Create a math explainer video and submit it to 3blue1brown’s contest.
Learn to build on Ethereum this August with ETHSummer.
Mariana Mazzucato’s team is hiring research consultants for the UN’s Economic Health For All initiative. Apply by July 14th.
Syndicate DAO is a cool DAO that is decreasing syndicate costs by 100x. They’re hiring for a bunch of roles here.
EVENTS
EthCC is back! Paris, July 20-22, 2021.
Effective Altruist Events Calendar (recurring)
Interintellect Salons (recurring)
The Stoa (recurring)
MUSIC
I’m a pretty big fan of musicians who win MacArthur fellowships. Rhiannon Giddens is a bluegrass singer and banjo player who won a MacArthur in 2017.
She’s so damn good. Before she began producing bluegrass music, she won various competitions for Gaelic lilting singing. See Mouth Music below (and acapella music from newsletter #56).
She was good before she won a MacArthur. But honestly, she’s been better after it. Her two latest albums have been off-the-charts good.

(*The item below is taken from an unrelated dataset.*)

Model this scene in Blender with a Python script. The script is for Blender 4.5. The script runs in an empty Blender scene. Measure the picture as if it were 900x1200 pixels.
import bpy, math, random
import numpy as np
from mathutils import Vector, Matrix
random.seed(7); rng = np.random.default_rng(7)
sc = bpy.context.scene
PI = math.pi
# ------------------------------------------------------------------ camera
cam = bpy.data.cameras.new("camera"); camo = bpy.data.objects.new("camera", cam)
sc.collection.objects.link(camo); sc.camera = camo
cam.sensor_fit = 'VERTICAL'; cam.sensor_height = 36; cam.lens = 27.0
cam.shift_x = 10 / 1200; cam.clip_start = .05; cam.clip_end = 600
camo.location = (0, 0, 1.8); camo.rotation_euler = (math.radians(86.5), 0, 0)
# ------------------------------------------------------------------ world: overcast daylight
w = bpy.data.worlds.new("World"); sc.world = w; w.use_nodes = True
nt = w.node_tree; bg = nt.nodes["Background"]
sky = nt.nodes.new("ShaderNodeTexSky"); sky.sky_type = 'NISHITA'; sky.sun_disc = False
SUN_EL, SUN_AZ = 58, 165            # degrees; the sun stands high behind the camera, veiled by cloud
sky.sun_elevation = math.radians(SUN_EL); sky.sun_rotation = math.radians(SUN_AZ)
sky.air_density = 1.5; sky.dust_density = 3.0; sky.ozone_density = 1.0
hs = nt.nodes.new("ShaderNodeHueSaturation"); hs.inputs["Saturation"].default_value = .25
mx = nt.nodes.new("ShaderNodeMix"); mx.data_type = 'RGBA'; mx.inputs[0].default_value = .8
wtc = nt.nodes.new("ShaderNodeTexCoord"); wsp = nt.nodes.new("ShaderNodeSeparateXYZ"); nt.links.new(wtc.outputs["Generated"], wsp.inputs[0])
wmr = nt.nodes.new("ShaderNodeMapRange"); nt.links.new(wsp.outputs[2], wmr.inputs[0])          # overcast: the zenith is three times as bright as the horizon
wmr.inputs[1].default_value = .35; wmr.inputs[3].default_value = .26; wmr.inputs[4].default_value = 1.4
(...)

There Is No Other (2019) was excellent. It has the best rendition of Wayfaring Stranger that I know, plus songs that display her amazing singing and string talent at the same time, like Pizzica di San Vito.
Her newest album, They’re Calling Me Home, came out in April of 2021. My favorite song is Avalon. The music video has delightfully playful dancing too.
In her MacArthur video, Rhiannon talks about how the banjo started in Black slave culture but was appropriated (slash appreciated) by white folks. Makes me think of Ganstagrass, the only hip-hop + bluegrass band I know.